Vous avez en -597-538 la déportation des classes dirigeantes en Babylonie suite a des défaites successives face aux babyloniens. En -538, cette élite a le droit de retourner au pays... sauf qu’en 60 ans, le pays s’est re-organisé pour se former une autre classe dirigeante et n’a pas envie de réintégrer ceux qui sont considérés comme des étrangers babyloniens. Et alors là, on peut imaginer que cette élite a remodelé l’histoire d’Abraham pour qu’elle puisse répondre à une nécessité politique : pas l’inventer, car il s’agit probablement de récits très anciens qui ont circulé de manière libre au cours des siècles, mais la fixer pour qu’elle réponde à un besoin politique ; la classe dirigeante de retour d’Israël utilise Abraham pour montrer que finalement, elles font comme Abraham, le plus grand des patriarches, et elles sont donc légitimes pour régner ! 

Bien sûr, comme pour tout en science, cette affirmation fait débat et n’est que l’explication qui me paraît la plus plausible face à d’autres explications pour la génèse du récit d’Abraham.


Et de là on peut proposer une datation ?


Oui tout à fait. Il est difficile lorsqu’on parle de textes aussi anciens de parler de date. On préfère les termes "terminus post quem" et "terminus ante quem". Le terminus post-quem c’est la date minimale à laquelle on peut dater un texte, souvent parce qu’il connaît des évènements historiques qui devraient lui être postérieurs : par exemple, en 2 Rois 19, 37, le texte biblique qui est sensé relater des évènements en 701, connaît très précisément la mort du roi assyrien Sénachérib assassiné par une conspiration familiale. Cette mort a lieu en -681, et on date donc le texte, du moins dans sa forme finale, comme étant postérieure -681, qui peut être considéré comme le terminus post quem. 
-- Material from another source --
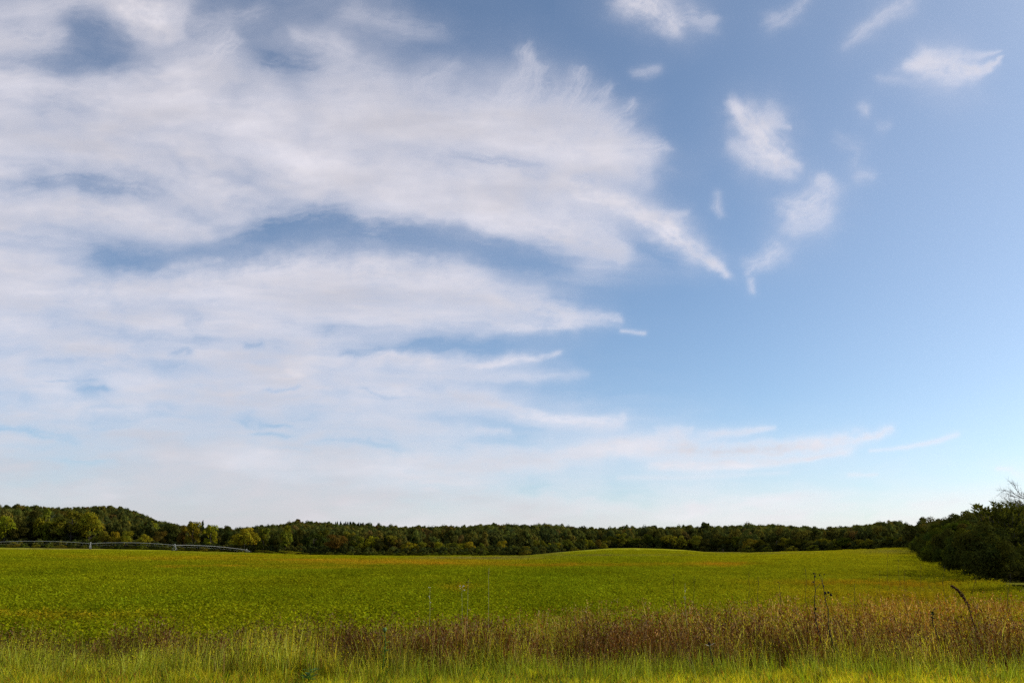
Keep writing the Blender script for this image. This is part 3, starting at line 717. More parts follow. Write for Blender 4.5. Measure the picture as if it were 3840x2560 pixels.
# dark wood edge beyond the crest, right of the hedgerow
WE = [(x, t) for x, t in zip(range(2290, 3420, 44), [2008,2000,2012,2005,2014,2003,2010,2006,2016,2008,2012,2004,2010,2016,2006,2018,2012,2022,2016,2024,2010,2014,2020,2008,2012,2004])]
for i, (x, t) in enumerate(WE):
    d = float(np.interp(x, EDGE[:, 0], EDGE[:, 2]))+14
    kind = ['round', 'broad', 'ragged', 'round'][R0.randint(4)]; tn = ['dim', 'dk', 'gr', 'dim', 'ol'][R0.randint(5)]
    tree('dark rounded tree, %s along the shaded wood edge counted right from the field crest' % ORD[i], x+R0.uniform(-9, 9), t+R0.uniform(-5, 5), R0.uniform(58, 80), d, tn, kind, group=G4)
for x, t, w, tn, lab in [(2806,2042,52,'gr','lone bright-topped bush jutting out at the end of the pale stubble strip'), (2880,2046,46,'gr','lit low bush second from the pale stubble strip'),
        (2970,2044,50,'ol','olive low bush halfway along the black wood edge'), (3052,2040,56,'gr','pale lit low bush under the lowest part of the skyline'),
        (3130,2038,54,'dim','dim low bush right of the pale lit one'), (3230,2034,54,'dim','dim low bush near the right end of the black wood edge')]:
    tree(lab, x, t, w, float(np.interp(x, EDGE[:, 0], EDGE[:, 2]))+5, tn, 'bush', 'shrub', 'shrub', 'bushes at the dark wood edge')
# right-hand tree row, running away at 25 degrees
def rowx(d): return 31.8+(d-53)*.463
for lab, px, top, w, d, tn, st, nr, nm in [
 ('olive brown large tree rising behind the bushes of the right-hand row', 3600, 1948, 130, 150, 'dim', 'broad', 1, 'tree'),
 ('dull green tree left of the olive brown large tree', 3530, 1968, 90, 190, 'dim', 'round', 2, 'tree'),
 ('dark tree at the far end of the right-hand row beside the wood', 3432, 1975, 72, 330, 'dk', 'round', None, 'tree'),
 ('grey-green thin tree second from the far end of the right-hand row', 3474, 1985, 60, 260, 'dim', 'ragged', None, 'tree'),
 ('dark rounded bush casting the farthest shadow on the field', 3452, 2022, 56, 285, 'dk', 'bush', None, 'shrub'),
 ('dark bush next nearer than the pale stone', 3498, 2015, 60, 215, 'dk', 'bush', 4, 'shrub'),
 ('bush with a yellow-lit left shoulder in the right-hand row', 3552, 2012, 76, 150, 'dim', 'bush', 4, 'shrub'),
 ('tall yellow-leaved bush in the middle of the right-hand row', 3648, 1992, 100, 118, 'ol', 'ragged', 5, 'shrub'),
 ('bright-topped small tree behind the tall yellow-leaved bush', 3695, 1968, 92, 125, 'ol', 'round', 6, 'tree'),
 ('low dark green bush at the foot of the tall yellow-leaved bush', 3622, 2036, 70, 112, 'dim', 'bush', 4, 'shrub'),
 ('black-green bush between the yellow-leaved bush and the spiky tree', 3720, 2020, 100, 95, 'dk', 'bush', 7, 'shrub'),
 ('lit leafy bush under the spiky tree at the right edge', 3800, 2030, 110, 80, 'dim', 'bush', 4, 'shrub'),
 ('dark bush at the right edge of the picture nearest the camera', 3862, 2045, 150, 66, 'dim', 'bush', 7, 'shrub'),
 ('low black-green bush cut off by the right edge under the dead tree', 3905, 2035, 230, 58, 'dk', 'bush', 7, 'shrub'),
 ('broad dark bush half out of the picture behind the cut-off bush', 3990, 2010, 260, 70, 'dk', 'bush', 4, 'shrub'),
 ('dark tree filling in behind the spiky tree at the right edge', 3840, 1925, 150, 100, 'dim', 'broad', 1, 'tree'),
 ('black-green tree close behind the spiky tree', 3800, 1912, 170, 84, 'dk', 'broad', 2, 'tree'),
 ('ragged tree between the spiky tree and the bright-topped one', 3745, 1962, 80, 105, 'og', 'ragged', 5, 'tree'),
]: tree(lab, px, top-12, w*1.2, d, tn, st, nm, nm, G5, near=nr)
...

Pour Abraham, c’est plus délicat, car ce que je vous ai expliqué est plus subtil et ne réfère pas directement a des faits datables dont on pourrait avoir des traces tangibles : mais si jamais on est d’accord avec moi de voir dans ce personnage d’Abraham un personnage qui est sensé appuyer la légitimité du retour d’exil, on peut dater ces épisodes d’après 538. 

 

Les méthodes historico-critiques ont donc donne un énorme coup de jeune aux datations classiques du texte biblique, qui voyaient dans les récits des patriarches des récits très anciens, parfois écrits en 1000 avant notre ère.